■ **DATA**:
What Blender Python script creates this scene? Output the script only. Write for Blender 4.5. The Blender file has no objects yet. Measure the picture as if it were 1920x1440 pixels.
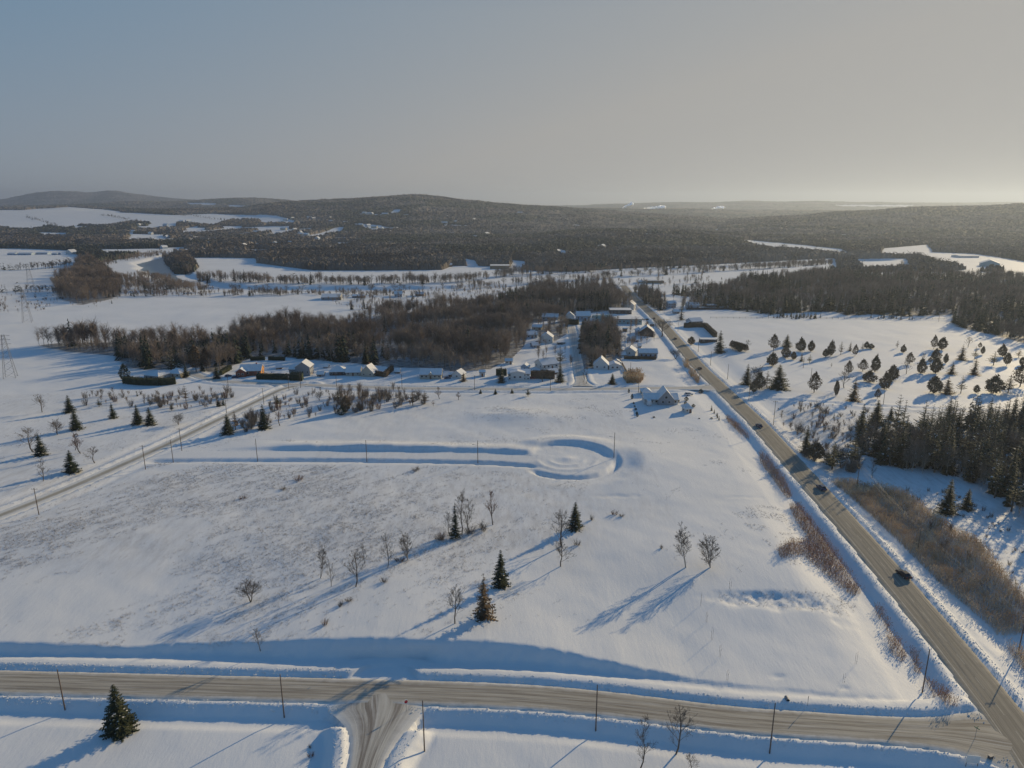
import bpy, math, random
import numpy as np
R = math.radians
rng = np.random.default_rng(7)
random.seed(7)
SC = bpy.context.scene

# ------------------------------------------------------------------ camera
CAMZ, PITCH, FPX = 110.0, 14.65, 1281.0
cd = bpy.data.cameras.new('camera'); cam = bpy.data.objects.new('camera', cd)
SC.collection.objects.link(cam); SC.camera = cam
cam.location = (0, 0, CAMZ); cam.rotation_euler = (R(90 - PITCH), 0, 0)
cd.sensor_width = 36; cd.lens = 36 * FPX / 1920; cd.clip_start = 1; cd.clip_end = 60000
# ------------------------------------------------------------------ sky and sun
SUN_AZ, SUN_EL = 46.0, 16.5            # azimuth clockwise from +Y
SKY_BLUE, SKY_PALE = (1.35, 2.55, 3.9), (4.0, 3.88, 3.7)
SKY_IN, SKY_OUT, SKY_SAT, ZENITH = (.55, .75, 1.0), (2.6, 2.75, 2.95), .9, (.30, 1.2, 2.8)
HAZE_COL, HAZE_D, HAZE_G = (.60, .71, .92, 1), 9e-5, .45
w = bpy.data.worlds.new('World'); SC.world = w; w.use_nodes = True
nt = w.node_tree; nt.nodes.clear()
sky = nt.nodes.new('ShaderNodeTexSky'); sky.sky_type = 'NISHITA'; sky.sun_disc = False
sky.sun_elevation = R(SUN_EL); sky.sun_rotation = R(SUN_AZ)
sky.air_density = 1.0; sky.dust_density = .6; sky.ozone_density = 1.5; sky.altitude = 200
bg = nt.nodes.new('ShaderNodeBackground'); bg.inputs[1].default_value = 0.10
wo = nt.nodes.new('ShaderNodeOutputWorld')
# thin high haze softens the glare round the sun; the sky is deep blue overhead
def _vm(op, a, b):
    m = nt.nodes.new('ShaderNodeVectorMath'); m.operation = op
    for k, q in ((0, a), (1, b)):
        if hasattr(q, 'is_linked'): nt.links.new(q, m.inputs[k])
        else: m.inputs[k].default_value = q
    return m.outputs[0]
k_ = _vm('MULTIPLY', sky.outputs[0], SKY_IN)
c_ = _vm('MULTIPLY', _vm('DIVIDE', k_, _vm('ADD', k_, (1, 1, 1))), SKY_OUT)
hs_ = nt.nodes.new('ShaderNodeHueSaturation'); hs_.inputs['Saturation'].default_value = SKY_SAT; nt.links.new(c_, hs_.inputs['Color'])
tc_ = nt.nodes.new('ShaderNodeTexCoord'); sx_ = nt.nodes.new('ShaderNodeSeparateXYZ'); nt.links.new(tc_.outputs['Generated'], sx_.inputs[0])
rp_ = nt.nodes.new('ShaderNodeMapRange'); rp_.inputs['From Min'].default_value = .24; rp_.inputs['From Max'].default_value = .62; nt.links.new(sx_.outputs[2], rp_.inputs['Value'])
def _m(op, a, b=0.0, cl=False):
    m = nt.nodes.new('ShaderNodeMath'); m.operation = op; m.use_clamp = cl
    for k, q in ((0, a), (1, b)):
        if hasattr(q, 'is_linked'): nt.links.new(q, m.inputs[k])
        else: m.inputs[k].default_value = q
    return m.outputs[0]
def _mc(f, a, b):
    m = nt.nodes.new('ShaderNodeMix'); m.data_type = 'RGBA'
    for k, q in ((0, f), (6, a), (7, b)):
        if hasattr(q, 'is_linked'): nt.links.new(q, m.inputs[k])
        else: m.inputs[k].default_value = q if k == 0 else (*q, 1)
    return m.outputs[2]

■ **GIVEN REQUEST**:
Leave the pictures out and reproduce exactly the lines from the top of the listing above through the line with "SC = bpy.context.scene".

■ **EXPECTED ANSWER**:
What Blender Python script creates this scene? Output the script only. Write for Blender 4.5. The Blender file has no objects yet. Measure the picture as if it were 1920x1440 pixels.
import bpy, math, random
import numpy as np
R = math.radians
rng = np.random.default_rng(7)
random.seed(7)
SC = bpy.context.scene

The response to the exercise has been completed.